• Given instruction:
Do not repeat pictures. Repeat exactly the lines of the listing below from its first line through the line with "d = ray(x, y); return CAM + d * ((p0".

• Material:
····················

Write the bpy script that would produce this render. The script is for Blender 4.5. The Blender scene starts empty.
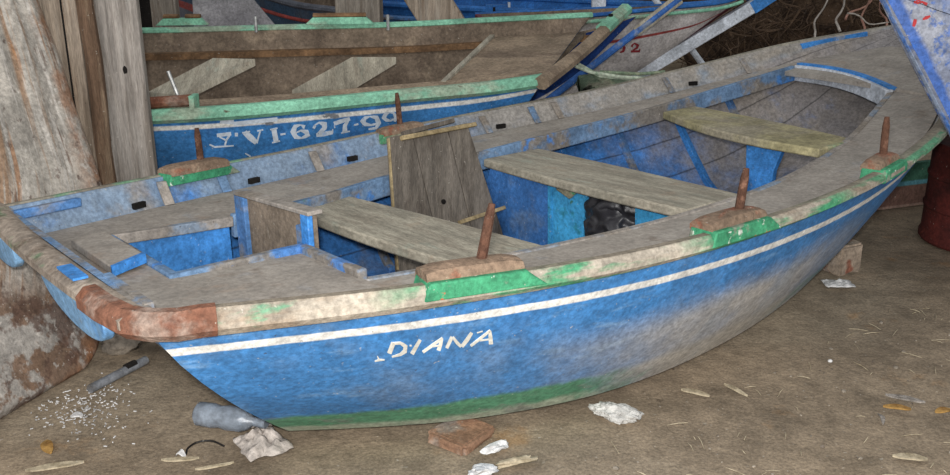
import bpy, bmesh, math, random
from mathutils import Vector as V, Matrix, noise
from mathutils.bvhtree import BVHTree
random.seed(7)
S = bpy.context.scene
COL = S.collection
R = math.radians
# ------------------------------------------------------------------ camera
FPX, PIT, HCAM = 912.0, R(18.1), 1.2
CAM = V((0, 0, HCAM))
FW = V((0, math.cos(PIT), -math.sin(PIT))); UP = V((0, math.sin(PIT), math.cos(PIT))); RT = V((1, 0, 0))
cd = bpy.data.cameras.new('camera'); co = bpy.data.objects.new('camera', cd); COL.objects.link(co)
co.location = CAM; co.rotation_euler = (R(90) - PIT, 0, 0)
cd.sensor_width = 36; cd.lens = FPX / 950 * 36; cd.clip_start = .05
S.camera = co
def ray(x, y): return FW + RT * ((x - 475) / FPX) - UP * ((y - 237.5) / FPX)
def pz(x, y, z):
    d = ray(x, y); return CAM + d * ((z - HCAM) / d.z)
def py(x, y, Y):
    d = ray(x, y); return CAM + d * (Y / d.y)
def ppl(x, y, p0, n):
    d = ray(x, y); return CAM + d * ((p0 - CAM).dot(n) / d.dot(n))

# ------------------------------------------------------------------ materials
def lin(h):
    if isinstance(h, tuple): return h
    h = h.lstrip('#'); o = []
    for i in (0, 2, 4):
        c = int(h[i:i+2], 16) / 255; o.append(c / 12.92 if c <= .04045 else ((c + .055) / 1.055) ** 2.4)
    return (*o, 1)
def paint(name, base, layers=(), rough=.8, bump=(40, .25), metal=0., spec=.25, var=.18, trans=0., st=(1, 1, 1), fine=70, grain=.8, speck=.6):
    m = bpy.data.materials.new(name); m.use_nodes = True
    N = m.node_tree.nodes; K = m.node_tree.links; N.clear()
    out = N.new('ShaderNodeOutputMaterial'); b = N.new('ShaderNodeBsdfPrincipled')
    K.new(b.outputs[0], out.inputs[0])
    b.inputs['Roughness'].default_value = rough; b.inputs['Metallic'].default_value = metal
    b.inputs['Specular IOR Level'].default_value = spec; b.inputs['Transmission Weight'].default_value = trans
    tc = N.new('ShaderNodeTexCoord')
    def nz(scale, st=(1, 1, 1), det=6, seed=0, ro=.62, src='Object'):
        mp = N.new('ShaderNodeMapping'); mp.inputs['Scale'].default_value = st
        mp.inputs['Location'].default_value = (seed * 3.17, seed * 1.71, seed * 2.3)
        K.new(tc.outputs[src], mp.inputs[0])
        n = N.new('ShaderNodeTexNoise'); n.inputs['Scale'].default_value = scale
        n.inputs['Detail'].default_value = det; n.inputs['Roughness'].default_value = ro
        K.new(mp.outputs[0], n.inputs['Vector']); return n.outputs[0]
    def math_(op, a, c):
        x = N.new('ShaderNodeMath'); x.operation = op; x.use_clamp = False
        for i, q in ((0, a), (1, c)):
            if isinstance(q, (int, float)): x.inputs[i].default_value = q
            else: K.new(q, x.inputs[i])
        return x.outputs[0]
    def sm(val, lo, hi, t0=0., t1=1.):
        r = N.new('ShaderNodeMapRange'); r.interpolation_type = 'SMOOTHSTEP'
        r.inputs[1].default_value = lo; r.inputs[2].default_value = hi; r.inputs[3].default_value = t0; r.inputs[4].default_value = t1
        K.new(val, r.inputs[0]); return r.outputs[0]
    def mix(f, a, c, mode='MIX'):
        x = N.new('ShaderNodeMix'); x.data_type = 'RGBA'; x.blend_type = mode
        if isinstance(f, (int, float)): x.inputs[0].default_value = f
        else: K.new(f, x.inputs[0])
        for i, q in ((6, a), (7, c)):
            if isinstance(q, tuple): x.inputs[i].default_value = q
            else: K.new(q, x.inputs[i])
        return x.outputs[2]
    B = lin(base)
    dk = tuple(c * (1 - var * 1.6) for c in B[:3]) + (1,); lt = tuple(min(1, c * (1 + var * 1.2)) for c in B[:3]) + (1,)
    col = mix(sm(nz(5, st, seed=1), .3, .7), dk, lt)
    uvs = None
    for i, L in enumerate(layers):
        f = None
        for ax in 'uv':
            if ax in L:
                if uvs is None:
                    uvn = N.new('ShaderNodeSeparateXYZ'); K.new(tc.outputs['UV'], uvn.inputs[0]); uvs = uvn
                val = uvs.outputs['uv'.index(ax)]
                wob = L.get('wob', .03)
                if wob:
                    val = math_('ADD', val, math_('MULTIPLY', math_('SUBTRACT', nz(L.get('ws', 9), L.get('wst', (1, 1, 1)), seed=i + 5), .5), wob * 2))
                a, c = L[ax]; s = L.get('soft', .01)
                if 'sl' in L and ax == 'v':   # slope of band along u
                    val = math_('ADD', val, math_('MULTIPLY', uvs.outputs[0], L['sl']))
                g = math_('MULTIPLY', sm(val, a - s, a + s), sm(val, c - s, c + s, 1., 0.))
                f = g if f is None else math_('MULTIPLY', f, g)
        if 'n' in L:
            sc, lo, hi = L['n']
            g = sm(nz(sc, L.get('st', (1, 1, 1)), seed=i + 11 + L.get('seed', 0), src=L.get('src', 'Object')), lo, hi)
            f = g if f is None else math_('MULTIPLY', f, g)
        if f is None: f = 1.
        if L.get('amt', 1) != 1: f = math_('MULTIPLY', f, L['amt'])
        col = mix(f, col, lin(L['c']))
    gr = math_('MULTIPLY', sm(nz(fine, st, det=5, seed=3, ro=.7), .28, .72, 1 - grain * .42, 1 + grain * .30), sm(nz(15, st, det=4, seed=4), .3, .7, 1 - grain * .20, 1 + grain * .14))
    if speck:
        col = mix(math_('MULTIPLY', sm(nz(85, det=2, seed=8), .70, .74), speck), col, lin('#bdb6aa'))
        col = mix(math_('MULTIPLY', sm(nz(60, det=3, seed=9), .69, .74), speck), col, lin('#42382f'))
    gc = N.new('ShaderNodeCombineXYZ')
    for k in range(3): K.new(gr, gc.inputs[k])
    col = mix(1., col, gc.outputs[0], 'MULTIPLY')
    K.new(col, b.inputs['Base Color'])
    if bump[1]:
        bp = N.new('ShaderNodeBump'); bp.inputs['Strength'].default_value = bump[1]; bp.inputs['Distance'].default_value = .01
        K.new(nz(bump[0], st, det=8, seed=2), bp.inputs['Height']); K.new(bp.outputs[0], b.inputs['Normal'])
    return m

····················

• Expected answer:
Write the bpy script that would produce this render. The script is for Blender 4.5. The Blender scene starts empty.
import bpy, bmesh, math, random
from mathutils import Vector as V, Matrix, noise
from mathutils.bvhtree import BVHTree
random.seed(7)
S = bpy.context.scene
COL = S.collection
R = math.radians
# ------------------------------------------------------------------ camera
FPX, PIT, HCAM = 912.0, R(18.1), 1.2
CAM = V((0, 0, HCAM))
FW = V((0, math.cos(PIT), -math.sin(PIT))); UP = V((0, math.sin(PIT), math.cos(PIT))); RT = V((1, 0, 0))
cd = bpy.data.cameras.new('camera'); co = bpy.data.objects.new('camera', cd); COL.objects.link(co)
co.location = CAM; co.rotation_euler = (R(90) - PIT, 0, 0)
cd.sensor_width = 36; cd.lens = FPX / 950 * 36; cd.clip_start = .05
S.camera = co
def ray(x, y): return FW + RT * ((x - 475) / FPX) - UP * ((y - 237.5) / FPX)
def pz(x, y, z):
    d = ray(x, y); return CAM + d * ((z - HCAM) / d.z)
def py(x, y, Y):
    d = ray(x, y); return CAM + d * (Y / d.y)
def ppl(x, y, p0, n):
    d = ray(x, y); return CAM + d * ((p0 - CAM).dot(n) / d.dot(n))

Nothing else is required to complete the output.